Levantamento do consultor Einar Rivero, sócio-fundador da Elos Ayta Consultoria, feito com exclusividade para o Startups, considerou as 16 empresas da bolsa brasileira que fazem parte do segmento econômico de Tecnologia da Informação. Entre elas, nove tiveram desempenho positivo de janeiro a março deste ano – sendo que seis tiveram valorização acima do Ibovespa.

A principal delas é a Infracommerce, que registrou uma alta de mais de 120% nas ações no primeiro trimestre deste ano. A empresa de soluções digitais para e-commerce concluiu a abertura de capital em 2021 na B3. Só nesta segunda-feira, os papéis da empresa subiram mais de 20% após divulgação de resultados trimestrais considerados positivos pelo mercado, com redução do prejuízo líquido e aumento das receitas.

Além do balanço, outras movimentações têm contribuído para a valorização. Na última sexta-feira, a empresa anunciou que o investidor e fundador da GTF Capital, Rafael Ferri, comprou 6,52% das ações ordinárias da companhia. No dia 21 de março, a Infracommerce informou, por meio de comunicado ao mercado, que firmou acordo com os Correios para desenvolver um marketplace da empresa pública.

Outra companhia que se destacou no trimestre foi a WDC Networks, que também abriu capital em 2021, e oferece produtos e serviços que vão de telecomunicações à energia solar, passando por cibersegurança e data center. A empresa registrou alta de 31,7% nas ações no acumulado deste ano. Recentemente, a WDC concluiu a aquisição de 51% da Infinite Consulting, empresa de consultoria na área de telecomunicações e engenharia de redes.

Logo atrás, vem a Bemobi Tech, de soluções de pagamentos, que também realizou IPO em… isso mesmo, 2021. As ações da empresa tiveram alta de mais de 26% de janeiro a março deste ano. Relatório do Itaú BBA sobre a companhia, divulgado há duas semanas, destacou o desempenho sólido da empresa nos resultados trimestrais, com bom pagamento de dividendos (rendimento de 16%). O banco chegou a dizer que investir na companhia é “muito melhor do que petróleo”.

Ainda entre as companhias que tiveram valorização acima do Ibovespa, estão a TOTVS, cujos papéis subiram mais de 25% neste ano, a Méliuz (alta de 18,91%) e a Multilaser (15,09%).
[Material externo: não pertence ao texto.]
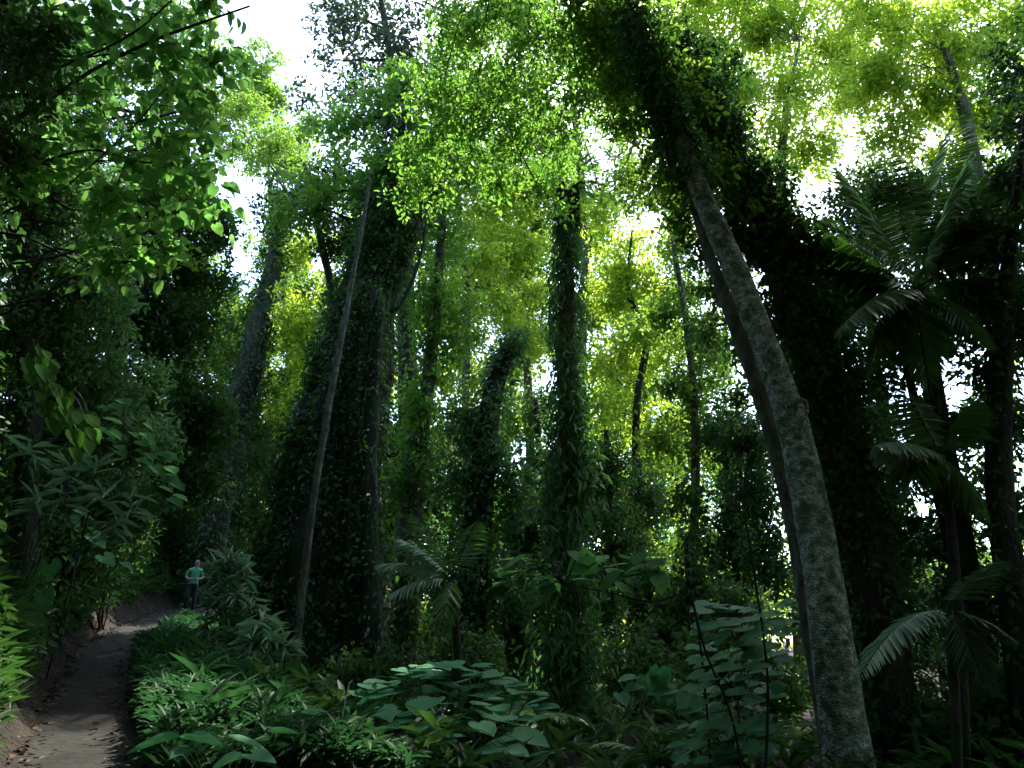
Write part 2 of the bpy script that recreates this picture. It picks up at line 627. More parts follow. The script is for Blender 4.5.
# fallen leaves
g = Geo()  # unseen leaf clumps added overhead and around to cut sky and sun
for n, fx, fy, s in ((900, (-.9, .9), (2, 30), .07), (9000, (-5, -.3), (2, 26), .08), (6000, (.3, 12), (2, 24), .09)):
    x, y = scatter(n, fx, fy)
    edge = np.abs(x - path_x(y))
    keep = (edge > .3) | (RNG.uniform(0, 1, n) < .45)
    x, y = x[keep], y[keep]
    N = len(x)
    p = np.stack([x, y, ground(x, y) + .03], 1)
    g.leaves('oval', p, norm(RNG.normal(size=(N, 3)) * [1, 1, .15]), norm(RNG.normal(size=(N, 3)) * .25 + [0, 0, 1]), s * RNG.uniform(.5, 1.3, N))
tag(g.build('leaf_litter', M['litter']), 'brown fallen leaves strewn over the trail and the dark soil', 'leaf litter', kind='stuff')


def rosettes(g, x, y, nl, tpl, size, rise, dz=0.0):
    n = len(x)
    idx = np.repeat(np.arange(n), nl)
    N = len(idx)
    h = RNG.uniform(.03, rise, n)
    base = np.stack([x, y, ground(x, y) + h + dz], 1)[idx] + RNG.normal(size=(N, 3)) * .03
    th = RNG.uniform(0, 2 * np.pi, N)
    el = RNG.uniform(-.1, 1.0, N)
    d = np.stack([np.cos(th) * np.cos(el), np.sin(th) * np.cos(el), np.sin(el)], 1)
    side = np.stack([-np.sin(th), np.cos(th), np.zeros(N)], 1)
    nr = np.cross(d, side)
    nr *= np.where(nr[:, 2:3] < 0, -1, 1)
    g.leaves(tpl, base, d, nr + RNG.normal(size=(N, 3)) * .2, size * RNG.uniform(.5, 1.25, N))


# herbs on the rise beside the trail
g = Geo()  # unseen leaf clumps added overhead and around to cut sky and sun
x, y = scatter(6400, (.66, 2.3), (5.2, 13))
rosettes(g, x, y, 9, 'lance', .15, .42)
x, y = scatter(1500, (.75, 3.0), (12, 24))
rosettes(g, x, y, 9, 'lance', .18, .14)
x, y = scatter(200, (.9, 2.2), (6, 13))
rosettes(g, x, y, 9, 'strap', .34, .5)
tag(g.build('ground_cover', M['herb']), 'thick green herbs covering the rise beside the trail', 'ground cover', kind='stuff')
# darker growth on the bank and on the forest floor
g = Geo()  # unseen leaf clumps added overhead and around to cut sky and sun
x, y = scatter(6500, (-7, -.85), (7.6, 30))
rosettes(g, x, y, 8, 'lance', .26, .5)
x, y = scatter(700, (-2.8, -.72), (4.2, 8.5))
rosettes(g, x, y, 8, 'lance', .2, .25)
x, y = scatter(1900, (2, 16), (6, 28))
rosettes(g, x, y, 8, 'lance', .32, .5)
x, y = scatter(900, (-6, -1.0), (7.6, 24))
rosettes(g, x, y, 7, 'broad', .2, .6)
tag(g.build('undergrowth', M['dark']), 'dark low leaves over the bank and the shaded forest floor', 'undergrowth', kind='stuff')


# ================================================================== TREES
exec_trees = True

# --- strangler fig
def fig_extra(gw, gl, gi, PS, RS):
    P, R = px_line([(376, 330, 22), (398, 270, 22), (412, 225, 20), (430, 185, 15), (452, 150, 10)], 16)
    gw.tube(P, R, 9, 5, .05)
    ivy(gi, P, R, 900, 'oval', .17, .3)
    P, R = px_line([(385, 312, 5), (398, 308, 5), (412, 282, 4), (422, 250, 3), (426, 225, 3)], 15.4)
    gw.tube(P, R, 6, 4, .04)
    for pts in ([(303, 606, 8), (322, 570, 8), (331, 500, 7), (335, 430, 6), (345, 350, 6), (362, 280, 5)],
                [(345, 640, 10), (349, 560, 9), (352, 470, 8), (362, 380, 7), (375, 290, 6)],
                [(270, 650, 14), (285, 560, 14), (308, 460, 12), (338, 360, 10)],
                [(372, 650, 26), (370, 560, 22), (370, 470, 16), (374, 380, 12), (382, 300, 8)]):
        P, R = px_line(pts, 14.9)
        P, R = to_ground(P, R)
        gw.tube(P, R, 7, 5, .08)
        ivy(gi, P, R, 1300, 'oval', .12, .22)
    # ivy fanning over the buttress on the trail side
    for k, (a, b, w) in enumerate(((262, 625, 34), (266, 590, 32), (280, 540, 34), (290, 480, 30), (306, 430, 26), (322, 370, 22), (345, 310, 18), (262, 650, 30), (330, 590, 40), (340, 500, 30), (352, 420, 24), (362, 540, 18), (375, 250, 24), (390, 215, 30))):
        kk = mpp(a, b, 15.4)
        clump_leaves(gi, at(a, b, 15.4), np.array([w * kk, w * kk * .7, w * 1.3 * kk]), 'oval', .13, 1.1, .6, .4, -.4)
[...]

“No deserto de IPOs que estamos hoje, este tipo de informação mostra que já tem gente matando a sede nas redondezas”, afirma Gustavo Junqueira, sócio e COO da KPTL.

Marcello Gonçalves, sócio-fundador da DOMO.VC, ressalta que mesmo com a valorização deste ano, muitas dessas empresas acumulam perdas desde a abertura de capital. É o caso da Infracommerce, por exemplo, que apesar de ter subido mais de 120% em três meses, acumula queda de quase 84% em um ano. O mesmo vale para a WDC Networks, que registra queda de mais de 20% em 12 meses.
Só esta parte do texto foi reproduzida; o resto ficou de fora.